You just had a loss to your home, you are stressed and a vendor comes in and quotes the repair work for you and part of their contract is an “Assignment of Benefits” to sign. They say its going to make the claim easier for you and let them handle everything Do you sign it? No!!!

Assignment of benefits (AOB) abuse is the newest type of fraud and something that is costing the insurance companies a ton of money the last few years which in turn raises premiums for all. According to the Florida Office of Insurance Regulations (FLOIR) the definition of AOB is:

An Assignment of Benefits, or an AOB, is a document signed by a policyholder that allows a third party, such as a water extraction company, a roofer, or a plumber, to “stand in the shoes” of the insured and seek payment directly from the policyholder’s insurance company. It will sign over the consumer’s insurance benefits to the contractor or vendor and give this third-party the ability to negotiate and endorse claim payments or file suit against the insurance company on the consumer’s behalf.

This means that the company that you hire has the same rights to your policy as you do and can do things without your knowledge or permission and it leaves you out of the claim process. This gives the contractor the right to make repair decisions and collect payments all without your involvement. Due to this you may not obtain the necessary repairs to your property and liens could be placed on your property for unpaid repairs bills. Once you sign that agreement:

  • Your insurance company will only communicate with the other party.
  • You lose the right to mediate claims.
  • You may have to pay penalties if you don’t comply with the AOB.
  • The other party can sue your insurance company.

Below is an example of what can happen with an AOB repair:

A condo owner has suffered water damage and hired a contractor to do the repairs and signed an AOB. The condo was repaired badly and the work was never fully finished. The contractor charged thousands of dollars for the incomplete work and inflated the cost of the work asking for a lot more then the work should have cost, so the insurance company denied the contractors estimates and offered a different amount. The contractor then sued the insurance company and to avoid court costs, the insurance company paid the contractor the complete amount, plus legal fees. The condo owner never received a penny of that money and had to find another contractor to complete the work, and paid out of their own pocket.

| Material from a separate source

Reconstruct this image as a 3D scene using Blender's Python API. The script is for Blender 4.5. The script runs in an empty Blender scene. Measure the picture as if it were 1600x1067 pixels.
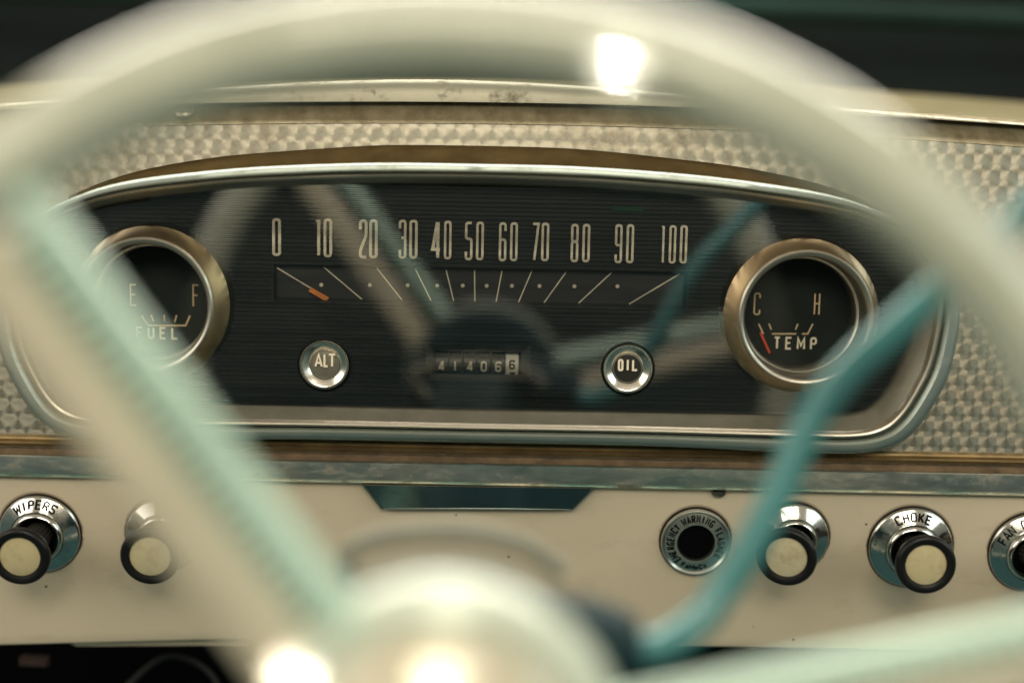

Know the Signs of AOB Abuse

Although all AOB is not fraud, fraud and abuse are on the rise. Be on the lookout for following AOB Fraud red flags and call your insurance company before signing anything!!!!!!

  • Someone knocks on your door and tells you there is damage you didn’t know about.
  • You’re promised something for nothing, such as a free roof or kitchen renovation.
  • Someone claims the damage is greater than it clearly is.
  • Permanent repairs begin before your insurance company is notified or allowed to inspect damages.